TASK INSTRUCTIONS: Produce an exact copy of the lines below that run from the line containing "Recreate this scene" to the line containing "COL = scene.collection", inclusive; any picture is omitted.

Rows from a 3D scene dataset:
## Start

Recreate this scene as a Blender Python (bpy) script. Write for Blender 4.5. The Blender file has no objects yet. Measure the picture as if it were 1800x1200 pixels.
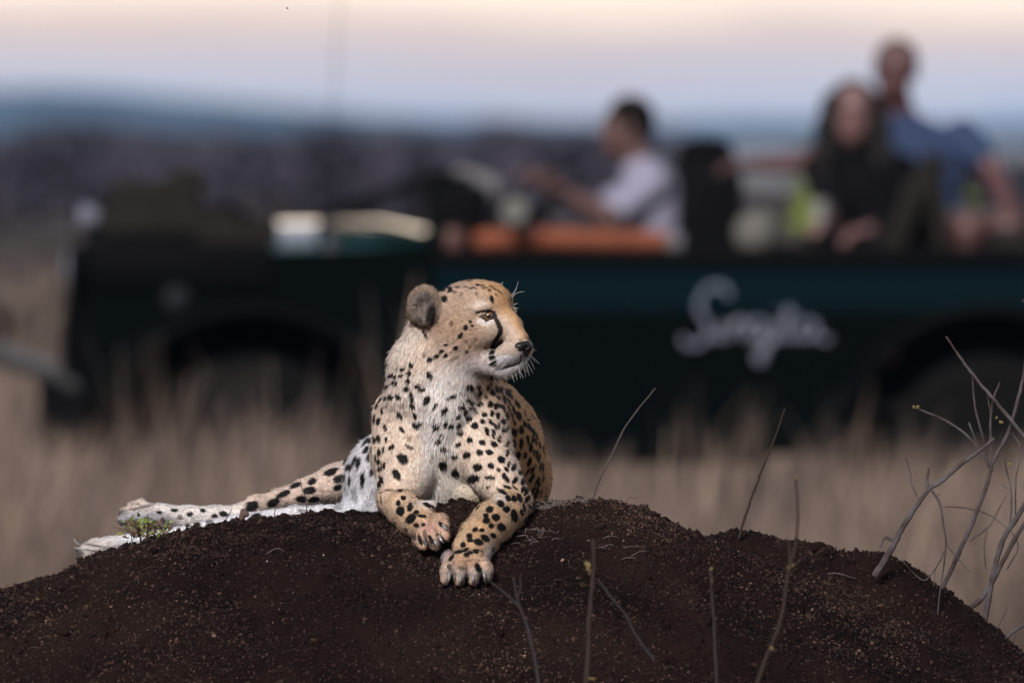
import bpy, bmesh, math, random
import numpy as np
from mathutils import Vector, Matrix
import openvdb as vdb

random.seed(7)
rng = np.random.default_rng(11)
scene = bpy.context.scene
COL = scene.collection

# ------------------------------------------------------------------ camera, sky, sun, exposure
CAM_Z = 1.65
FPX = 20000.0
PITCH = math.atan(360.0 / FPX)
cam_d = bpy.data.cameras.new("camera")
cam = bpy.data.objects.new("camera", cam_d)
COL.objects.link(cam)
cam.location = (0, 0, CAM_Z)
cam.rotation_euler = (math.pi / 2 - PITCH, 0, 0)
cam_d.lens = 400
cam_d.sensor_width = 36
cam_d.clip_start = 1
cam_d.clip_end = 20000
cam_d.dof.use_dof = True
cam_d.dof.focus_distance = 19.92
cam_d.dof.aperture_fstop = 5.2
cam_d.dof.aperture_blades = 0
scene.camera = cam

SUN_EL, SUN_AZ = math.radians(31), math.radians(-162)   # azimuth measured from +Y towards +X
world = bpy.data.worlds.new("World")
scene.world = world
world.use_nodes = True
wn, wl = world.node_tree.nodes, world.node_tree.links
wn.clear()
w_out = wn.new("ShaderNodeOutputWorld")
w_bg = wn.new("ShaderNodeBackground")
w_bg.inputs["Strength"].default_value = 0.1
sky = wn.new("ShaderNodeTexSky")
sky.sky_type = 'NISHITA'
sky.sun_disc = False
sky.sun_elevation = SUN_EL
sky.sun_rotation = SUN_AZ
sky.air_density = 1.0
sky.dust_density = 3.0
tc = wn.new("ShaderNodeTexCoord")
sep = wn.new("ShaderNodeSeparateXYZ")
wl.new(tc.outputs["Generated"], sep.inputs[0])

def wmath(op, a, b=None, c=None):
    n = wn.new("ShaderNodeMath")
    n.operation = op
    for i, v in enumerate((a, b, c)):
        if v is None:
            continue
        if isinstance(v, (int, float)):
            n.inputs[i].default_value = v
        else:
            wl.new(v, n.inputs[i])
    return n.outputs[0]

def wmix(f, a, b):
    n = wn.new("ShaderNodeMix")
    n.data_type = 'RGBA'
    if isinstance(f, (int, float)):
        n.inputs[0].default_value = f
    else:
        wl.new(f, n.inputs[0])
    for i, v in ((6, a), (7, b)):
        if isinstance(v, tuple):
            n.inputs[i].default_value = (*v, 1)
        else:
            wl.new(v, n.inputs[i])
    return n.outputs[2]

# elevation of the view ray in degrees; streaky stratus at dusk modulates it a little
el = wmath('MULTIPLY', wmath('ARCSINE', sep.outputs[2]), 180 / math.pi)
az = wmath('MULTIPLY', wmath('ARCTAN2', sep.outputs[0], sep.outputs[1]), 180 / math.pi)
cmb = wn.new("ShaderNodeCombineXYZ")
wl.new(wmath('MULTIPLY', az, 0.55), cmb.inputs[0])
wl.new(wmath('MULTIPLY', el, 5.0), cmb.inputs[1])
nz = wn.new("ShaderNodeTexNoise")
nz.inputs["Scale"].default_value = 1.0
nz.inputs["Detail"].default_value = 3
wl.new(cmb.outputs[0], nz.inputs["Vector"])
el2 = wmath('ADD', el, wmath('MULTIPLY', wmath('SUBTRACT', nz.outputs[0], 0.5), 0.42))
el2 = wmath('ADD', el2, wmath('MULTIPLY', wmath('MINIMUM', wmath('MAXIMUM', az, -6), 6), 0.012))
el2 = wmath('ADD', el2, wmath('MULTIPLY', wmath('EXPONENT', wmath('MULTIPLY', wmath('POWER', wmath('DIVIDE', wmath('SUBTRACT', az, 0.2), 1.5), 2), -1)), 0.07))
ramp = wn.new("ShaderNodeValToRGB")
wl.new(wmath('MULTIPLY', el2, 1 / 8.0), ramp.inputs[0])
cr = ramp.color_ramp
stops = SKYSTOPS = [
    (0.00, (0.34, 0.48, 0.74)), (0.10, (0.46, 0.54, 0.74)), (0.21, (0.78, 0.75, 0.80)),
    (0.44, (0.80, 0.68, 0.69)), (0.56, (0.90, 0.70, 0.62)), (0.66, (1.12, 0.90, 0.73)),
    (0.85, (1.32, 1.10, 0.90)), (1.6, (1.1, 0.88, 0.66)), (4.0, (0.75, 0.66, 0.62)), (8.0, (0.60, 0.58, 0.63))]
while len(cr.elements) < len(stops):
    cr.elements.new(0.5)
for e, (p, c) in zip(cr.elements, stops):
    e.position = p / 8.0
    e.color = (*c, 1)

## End
## Start

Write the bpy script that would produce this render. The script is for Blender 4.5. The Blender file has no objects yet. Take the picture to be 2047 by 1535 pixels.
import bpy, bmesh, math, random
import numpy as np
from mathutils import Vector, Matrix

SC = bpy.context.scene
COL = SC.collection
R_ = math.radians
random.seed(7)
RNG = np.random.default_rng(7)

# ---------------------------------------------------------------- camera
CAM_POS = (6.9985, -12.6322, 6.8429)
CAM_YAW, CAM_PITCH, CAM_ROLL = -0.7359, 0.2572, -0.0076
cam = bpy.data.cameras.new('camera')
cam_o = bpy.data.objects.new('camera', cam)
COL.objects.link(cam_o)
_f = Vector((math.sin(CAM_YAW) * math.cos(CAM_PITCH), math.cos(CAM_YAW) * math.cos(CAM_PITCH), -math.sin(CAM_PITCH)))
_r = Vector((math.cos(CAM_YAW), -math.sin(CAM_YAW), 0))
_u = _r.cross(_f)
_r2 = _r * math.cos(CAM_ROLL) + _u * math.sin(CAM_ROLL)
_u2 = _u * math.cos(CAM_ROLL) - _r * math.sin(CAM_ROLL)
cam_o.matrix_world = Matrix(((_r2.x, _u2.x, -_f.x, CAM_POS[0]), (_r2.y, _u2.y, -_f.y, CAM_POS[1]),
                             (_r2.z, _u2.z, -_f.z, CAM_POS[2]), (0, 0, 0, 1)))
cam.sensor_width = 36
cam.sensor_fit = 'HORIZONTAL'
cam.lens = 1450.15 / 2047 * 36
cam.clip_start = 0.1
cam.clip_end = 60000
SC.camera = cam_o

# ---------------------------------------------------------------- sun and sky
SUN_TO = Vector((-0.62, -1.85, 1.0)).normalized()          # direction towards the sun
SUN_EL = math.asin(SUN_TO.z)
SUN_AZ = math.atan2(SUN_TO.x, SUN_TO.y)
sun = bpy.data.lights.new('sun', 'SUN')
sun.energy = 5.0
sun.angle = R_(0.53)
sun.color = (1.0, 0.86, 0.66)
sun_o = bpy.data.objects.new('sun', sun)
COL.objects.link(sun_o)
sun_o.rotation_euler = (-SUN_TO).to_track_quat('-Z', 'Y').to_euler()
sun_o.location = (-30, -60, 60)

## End

THE COMPLETED TASK:
Recreate this scene as a Blender Python (bpy) script. Write for Blender 4.5. The Blender file has no objects yet. Measure the picture as if it were 1800x1200 pixels.
import bpy, bmesh, math, random
import numpy as np
from mathutils import Vector, Matrix
import openvdb as vdb

random.seed(7)
rng = np.random.default_rng(11)
scene = bpy.context.scene
COL = scene.collection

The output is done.